Terrorists raising money in piracy, study says

Counterfeit goods are household items, not entertainment

WASHINGTON — Terrorists are moving into the piracy biz at an alarmingly rapid rate, according to MPAA topper Jack Valenti and a recent report from Interpol.

During a hearing before the Senate Foreign Relations Committee on Wednesday, Valenti cited an April 6 Interpol report examining the links between intellectual property crime and terrorist financing.

“Interpol believes there is a significant link between counterfeiting and terrorism in locations where there are entrenched terrorist groups,” Valenti told the senators, quoting Interpol secretary general Ron Noble.

“How much of the revenues flow to terrorists is hard to measure, but doubtless it is there,” he added.

The report provides ample evidence of terrorist groups reaping windfalls from the sale of counterfeited or pirated goods, and notes that proceeds from these goods are fast becoming their preferred way of raising funds, because risks are low compared with drug running and money laundering, their main profit centers in the past.

Most of the counterfeit goods mentioned in the report, however, are commonplace household items, not entertainment products.
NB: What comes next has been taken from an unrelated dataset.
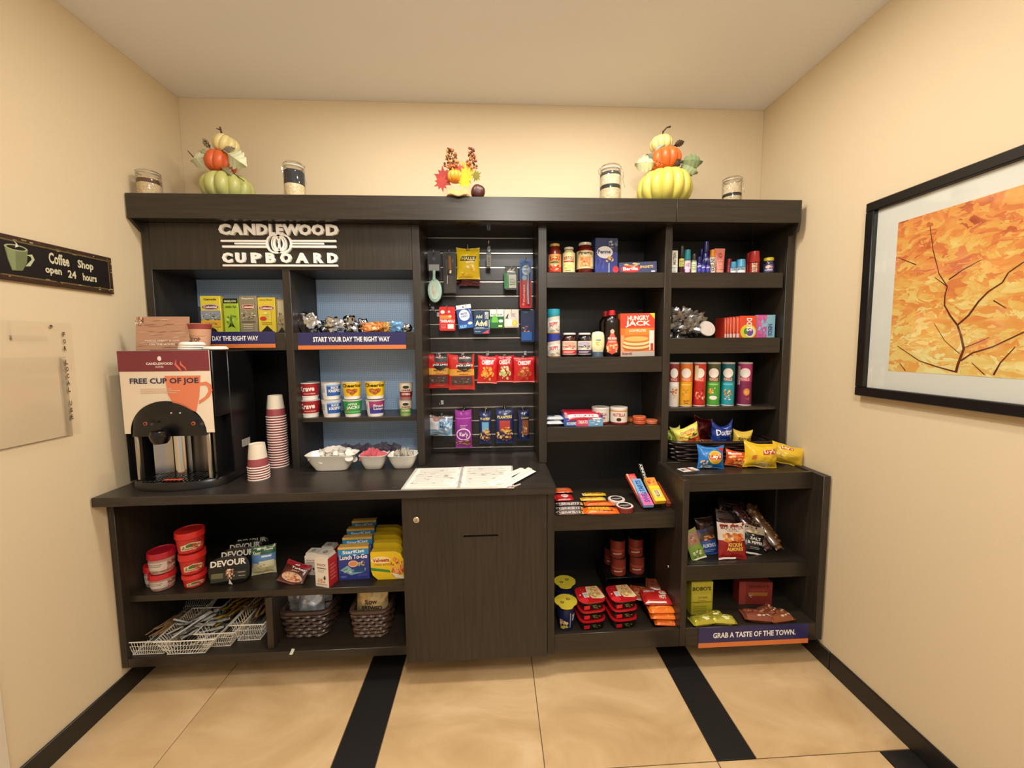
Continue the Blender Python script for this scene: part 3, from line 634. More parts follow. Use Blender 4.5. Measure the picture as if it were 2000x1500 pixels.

For example, the report noted that Danish customs officials have linked the counterfeiting of shampoos, creams, cologne and perfume to Al Qaeda money streams.

Report contains only one example of a terrorist group benefiting from the sale of pirated entertainment products.

In February 2000, an individual who sold pirated music CDs, Sega, Sony and Nintendo game discs was arrested for piracy and suspected fund-raising for a Hizbollah-related org. Images of short films of terrorist attacks and interviews with suicide bombers were among the pirated discs recovered by police. The report claims the discs were “allegedly used as propaganda to generate funds for Hizbollah.” While Interpol now has copies of these films, the individual responsible is still at large.

Several senators were sympathetic to the report’s warnings.

Sen. Bill Nelson (D-Fla.) has some familiarity with the issue. After police broke up a counterfeit goods operation in Florida, he wrote a letter to Homeland Security Dept. Secretary Tom Ridge, asking if there was anything he could to do to shed light on the link between piracy and terrorism.

“Terrorists are able to make a very large profit at a very low risk,” Nelson’s spokesman later explained. “Senator Nelson believes there are serious national security implications.”